Cibitoke : young Burundians accused of being “rebels” of the opposition

Five young Burundians have been arrested and accused of participating in a rebel movement formed by Burundian opposition parties, operating in the Democratic Republic of the Congo (DRC). They are detained in Buganda Communal prison.-Jackson Bahati; translated by Lorraine Josiane Manishatse

 Five young Burundians arrested © Iwacu

Five young Burundians arrested © Iwacu

According to the police officer who is investigating the case, the young men were arrested on 24 September, at the Rusizi River. However, other sources indicate that only one among those five detainees was arrested at Rusizi River, while the others were arrested very far from the river, at Cunyu locality, Gasenyi area in Buganda Commune.
It is important to mention that on Friday 26th September, only RTNB and Rema TV have been authorized to interview the detainees. This decision was taken by Jean-Marie Nibigira the public prosecutor at Cibitoke. “Journalists may not interview them”, he ordered. But, apparently, that order doesn’t apply to our colleagues from RTNB and Rema.

The young men are accused of participating in a rebel movement operating in the DRC. The public prosecutor indicates that they are connected to the Burundian opposition, in specific ADC Ikibiri, a coalition movement of opposition parties, led by Leonce Ngendakumana.
According to human rights activists from Cibitoke, there is a lurking issue there, since only some media have been authorized to interview the detainees. “It seems there is a plan to discredit the image of ADC Ikibiri”, political observers suspect.

The prosecutor Jean Marie Nibigira claims that the detainees were arrested through close cooperation between the Burundian and Congolese army. Unimpeachable sources indicate that all five young detained are Burundian citizens from Makamba, Bujumbura-Rural, Ngozi and Kirundo provinces.


 A commission of inquiry, or a manipulative tool

The Ombudsman’s office will soon establish a commission that will investigate the five young Burundians who admitted to escaping from a Burundian rebel movement operating in the Democratic Republic of the Congo (DRC). Some people mistrust the initiative.-By Edouard Madirisha, translated by Lorraine Josiane Manishatse

Mohamed Rukara, the Burundian Ombudsman © Iwacu

Mohamed Rukara, the Burundian Ombudsman © Iwacu

The public prosecutor in Cibitoke, Jean Marie Nibigira, indicated that the five young boys have admitted to the officer of the judicial police (OPJ ) that they are part of a rebel movement in the DRC, lead by Alexi Sinduhije, the president of the political party Movement of Solidarity and Development (MSD).
Jacqueline Rukuki, the legal advisor in the ombudsman’s office, explains that when the commission is established, the Ombudsman will carry out a raid in the DRC to get more information about the situation and verify all the information gathered so far.

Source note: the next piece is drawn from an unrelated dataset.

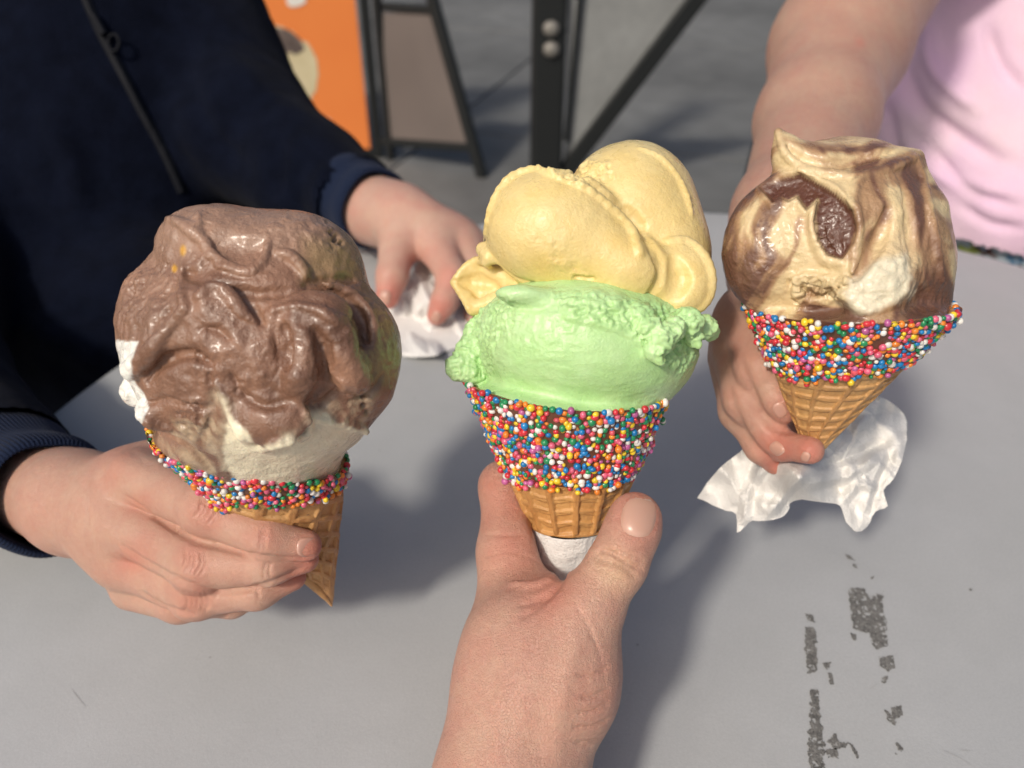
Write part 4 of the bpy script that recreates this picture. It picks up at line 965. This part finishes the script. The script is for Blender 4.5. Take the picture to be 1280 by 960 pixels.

She indicates that the justice organs and the ombudsman office are different institutions, but both independent. She clarifies that both can deal with this issue. The Ombudsman’s initiative is surprising. Because some months ago, media and civil society organizations already mentioned the probable presence of young Burundians –some say Imbonerakure- partaking paramilitary training in the DRC. They called for investigations into the matter, but in vain. The government of Burundi, supported by Kinshasa, denied the allegations and refuses to investigation. Their position is supported by CNDD-FDD, the presidential party.

 Why today?

So why does the Ombudsman want to investigate today, while the government and CNDD-FDD have always refused it? “Concerning the presence of Imbonerakure in the DRC, the government, CNDD-FDD and the Ombudsman are three institutions cut from the same wood. They have refused to do any investigation, so why does the ombudsman’s office suddenly change its position?” Léonce Ngendakumana, the chairman of ADC Ikibiri, asks.
While the Ombudsman’s institution may be independent, its boss is the number 2 in the Council of Elders commanding the ruling CNDD-FDD party.

Finally, regardless of the good initiative to react after the arrest of five young Burundians, it is not a simple coincidence that these men supposedly belong to an opposition rebellion. The investigation apparently does not concern the allegation that hundreds of young Burundians, Imbonerakure, are following paramilitary training in the DRC. The opposition would not be wrong in fearing that all the allegations will point in their direction.

The Ombudsman takes the matter into his own hand
On Monday afternoon, 29th September, the Ombudsman visited the police jail of Cibitoke. He talked with the five young Burundians, one by one. The meeting lasted one hour. According to the lawyer Jacqueline Rukuki, the legal advisor in the Ombudsman’s office, the objective of that visit was to ensure that the young detainees do indeed belong to a rebel movement formed by a coalition of political parties.The dossier is so sensitive, that the lawyer believes that the Ombudsman should work in collaboration with judicial organs. She indicates that the Ombudsman will conduct a complete investigation. The Burundian Ombudsman provides in implementing a commission that will allow him to find out if the detainees are truly from a rebel movement or if it is a case of misrepresentation of information.